## Start Data segment
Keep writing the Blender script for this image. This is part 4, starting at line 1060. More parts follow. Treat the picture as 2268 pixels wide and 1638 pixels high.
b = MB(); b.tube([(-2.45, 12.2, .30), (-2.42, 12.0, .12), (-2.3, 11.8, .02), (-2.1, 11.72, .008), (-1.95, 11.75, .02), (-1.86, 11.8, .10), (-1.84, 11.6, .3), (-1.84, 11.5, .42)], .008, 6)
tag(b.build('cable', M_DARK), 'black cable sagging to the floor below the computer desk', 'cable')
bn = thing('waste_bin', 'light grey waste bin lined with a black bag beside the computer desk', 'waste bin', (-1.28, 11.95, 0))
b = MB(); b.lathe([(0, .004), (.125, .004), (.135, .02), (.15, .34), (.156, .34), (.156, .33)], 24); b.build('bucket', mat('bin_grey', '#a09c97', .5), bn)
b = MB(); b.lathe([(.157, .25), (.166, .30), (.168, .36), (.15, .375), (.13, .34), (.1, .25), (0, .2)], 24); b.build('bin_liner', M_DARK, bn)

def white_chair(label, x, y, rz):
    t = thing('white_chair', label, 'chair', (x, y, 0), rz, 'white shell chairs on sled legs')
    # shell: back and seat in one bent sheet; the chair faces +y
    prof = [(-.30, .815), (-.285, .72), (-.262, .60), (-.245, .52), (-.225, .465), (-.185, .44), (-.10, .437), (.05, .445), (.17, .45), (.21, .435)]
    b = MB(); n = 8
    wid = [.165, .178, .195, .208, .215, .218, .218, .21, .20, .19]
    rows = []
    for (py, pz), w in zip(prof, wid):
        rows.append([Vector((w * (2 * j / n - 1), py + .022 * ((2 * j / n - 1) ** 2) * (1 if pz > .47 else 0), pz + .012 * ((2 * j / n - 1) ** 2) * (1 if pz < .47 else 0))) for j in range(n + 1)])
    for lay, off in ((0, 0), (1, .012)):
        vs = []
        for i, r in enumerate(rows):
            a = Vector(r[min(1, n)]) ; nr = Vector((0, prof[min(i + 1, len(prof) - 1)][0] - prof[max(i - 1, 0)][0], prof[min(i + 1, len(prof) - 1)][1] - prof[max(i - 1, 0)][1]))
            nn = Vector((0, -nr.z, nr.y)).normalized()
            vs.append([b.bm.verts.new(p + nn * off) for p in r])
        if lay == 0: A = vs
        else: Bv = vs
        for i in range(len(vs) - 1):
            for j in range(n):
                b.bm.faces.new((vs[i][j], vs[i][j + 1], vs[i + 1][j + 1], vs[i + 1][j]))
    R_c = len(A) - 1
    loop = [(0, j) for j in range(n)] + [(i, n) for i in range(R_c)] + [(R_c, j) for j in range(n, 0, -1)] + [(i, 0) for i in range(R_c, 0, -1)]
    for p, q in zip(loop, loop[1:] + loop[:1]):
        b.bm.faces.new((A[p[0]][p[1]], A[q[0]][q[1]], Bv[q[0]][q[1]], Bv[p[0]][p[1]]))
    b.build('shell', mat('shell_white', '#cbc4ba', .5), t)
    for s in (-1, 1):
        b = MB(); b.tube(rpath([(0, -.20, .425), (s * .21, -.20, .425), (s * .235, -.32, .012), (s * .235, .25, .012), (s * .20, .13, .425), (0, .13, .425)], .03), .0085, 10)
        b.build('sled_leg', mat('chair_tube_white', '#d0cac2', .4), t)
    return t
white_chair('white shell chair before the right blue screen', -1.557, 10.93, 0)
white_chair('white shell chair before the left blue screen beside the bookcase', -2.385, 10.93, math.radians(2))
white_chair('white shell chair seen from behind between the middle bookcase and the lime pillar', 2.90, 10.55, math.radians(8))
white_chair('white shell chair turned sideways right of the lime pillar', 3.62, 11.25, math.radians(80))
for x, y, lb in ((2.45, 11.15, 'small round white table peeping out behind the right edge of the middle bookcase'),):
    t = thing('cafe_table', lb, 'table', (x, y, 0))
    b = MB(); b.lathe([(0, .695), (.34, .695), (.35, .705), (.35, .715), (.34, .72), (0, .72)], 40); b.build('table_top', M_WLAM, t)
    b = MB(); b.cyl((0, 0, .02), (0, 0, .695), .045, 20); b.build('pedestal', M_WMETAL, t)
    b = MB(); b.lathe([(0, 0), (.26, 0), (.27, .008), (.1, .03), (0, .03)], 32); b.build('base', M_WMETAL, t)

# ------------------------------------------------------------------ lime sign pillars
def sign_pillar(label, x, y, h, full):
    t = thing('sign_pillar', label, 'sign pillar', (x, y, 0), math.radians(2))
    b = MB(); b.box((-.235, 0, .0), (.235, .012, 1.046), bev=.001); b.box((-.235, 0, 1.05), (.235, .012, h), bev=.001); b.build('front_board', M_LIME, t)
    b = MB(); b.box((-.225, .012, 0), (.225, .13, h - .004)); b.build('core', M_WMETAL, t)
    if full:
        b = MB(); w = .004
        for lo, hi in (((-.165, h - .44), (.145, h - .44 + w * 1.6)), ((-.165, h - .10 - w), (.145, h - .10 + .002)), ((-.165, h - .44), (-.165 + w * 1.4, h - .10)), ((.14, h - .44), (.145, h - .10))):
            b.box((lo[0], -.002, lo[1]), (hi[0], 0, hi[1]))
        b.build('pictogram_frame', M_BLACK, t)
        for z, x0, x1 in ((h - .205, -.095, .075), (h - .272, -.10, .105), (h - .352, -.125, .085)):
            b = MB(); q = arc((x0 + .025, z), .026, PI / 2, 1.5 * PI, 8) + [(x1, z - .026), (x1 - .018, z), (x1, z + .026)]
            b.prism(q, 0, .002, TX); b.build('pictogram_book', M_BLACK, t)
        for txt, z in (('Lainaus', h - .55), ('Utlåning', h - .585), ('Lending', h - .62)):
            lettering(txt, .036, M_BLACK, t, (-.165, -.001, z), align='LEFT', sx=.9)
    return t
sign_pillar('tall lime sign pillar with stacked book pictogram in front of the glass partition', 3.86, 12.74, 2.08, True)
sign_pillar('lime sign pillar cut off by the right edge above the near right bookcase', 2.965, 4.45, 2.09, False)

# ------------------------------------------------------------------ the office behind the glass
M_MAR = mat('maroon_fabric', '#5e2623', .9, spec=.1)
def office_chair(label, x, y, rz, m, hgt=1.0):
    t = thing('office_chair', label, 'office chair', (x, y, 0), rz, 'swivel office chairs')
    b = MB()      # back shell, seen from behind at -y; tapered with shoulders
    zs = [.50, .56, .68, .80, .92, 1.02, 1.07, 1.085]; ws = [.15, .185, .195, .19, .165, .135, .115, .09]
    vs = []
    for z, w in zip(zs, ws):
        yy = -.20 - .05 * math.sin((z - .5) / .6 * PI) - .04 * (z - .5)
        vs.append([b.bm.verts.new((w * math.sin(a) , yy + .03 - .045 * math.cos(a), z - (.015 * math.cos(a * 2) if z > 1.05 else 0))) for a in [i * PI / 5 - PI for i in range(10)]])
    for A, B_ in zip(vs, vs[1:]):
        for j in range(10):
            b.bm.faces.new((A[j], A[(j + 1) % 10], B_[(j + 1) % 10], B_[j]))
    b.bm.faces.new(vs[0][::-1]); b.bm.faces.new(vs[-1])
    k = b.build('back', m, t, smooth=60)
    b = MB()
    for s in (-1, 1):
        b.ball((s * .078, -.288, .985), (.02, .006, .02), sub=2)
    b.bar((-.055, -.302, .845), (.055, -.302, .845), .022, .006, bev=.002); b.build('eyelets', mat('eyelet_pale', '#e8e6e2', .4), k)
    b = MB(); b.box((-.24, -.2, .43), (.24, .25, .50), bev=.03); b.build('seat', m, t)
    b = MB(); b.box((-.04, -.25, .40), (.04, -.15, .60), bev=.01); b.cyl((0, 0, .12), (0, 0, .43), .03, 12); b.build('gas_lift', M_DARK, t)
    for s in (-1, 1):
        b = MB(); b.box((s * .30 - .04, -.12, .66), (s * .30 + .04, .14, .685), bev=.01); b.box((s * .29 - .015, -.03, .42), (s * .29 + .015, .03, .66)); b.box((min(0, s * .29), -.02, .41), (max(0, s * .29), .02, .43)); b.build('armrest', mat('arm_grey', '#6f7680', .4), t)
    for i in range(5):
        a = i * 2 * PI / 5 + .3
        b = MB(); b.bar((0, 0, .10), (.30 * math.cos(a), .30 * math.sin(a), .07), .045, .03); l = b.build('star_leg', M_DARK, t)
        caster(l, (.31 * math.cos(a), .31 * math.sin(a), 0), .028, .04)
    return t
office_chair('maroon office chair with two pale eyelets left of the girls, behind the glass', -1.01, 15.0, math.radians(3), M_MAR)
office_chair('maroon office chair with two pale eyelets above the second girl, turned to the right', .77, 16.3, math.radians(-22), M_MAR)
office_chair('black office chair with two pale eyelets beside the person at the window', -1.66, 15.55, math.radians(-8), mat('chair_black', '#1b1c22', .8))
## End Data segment
→ Task prompt: Word for word, quote the lines of the material from the first line through the line with "b.build('bin_liner', M_DARK, bn)", both ends included.

→ Final result:
Keep writing the Blender script for this image. This is part 4, starting at line 1060. More parts follow. Treat the picture as 2268 pixels wide and 1638 pixels high.
b = MB(); b.tube([(-2.45, 12.2, .30), (-2.42, 12.0, .12), (-2.3, 11.8, .02), (-2.1, 11.72, .008), (-1.95, 11.75, .02), (-1.86, 11.8, .10), (-1.84, 11.6, .3), (-1.84, 11.5, .42)], .008, 6)
tag(b.build('cable', M_DARK), 'black cable sagging to the floor below the computer desk', 'cable')
bn = thing('waste_bin', 'light grey waste bin lined with a black bag beside the computer desk', 'waste bin', (-1.28, 11.95, 0))
b = MB(); b.lathe([(0, .004), (.125, .004), (.135, .02), (.15, .34), (.156, .34), (.156, .33)], 24); b.build('bucket', mat('bin_grey', '#a09c97', .5), bn)
b = MB(); b.lathe([(.157, .25), (.166, .30), (.168, .36), (.15, .375), (.13, .34), (.1, .25), (0, .2)], 24); b.build('bin_liner', M_DARK, bn)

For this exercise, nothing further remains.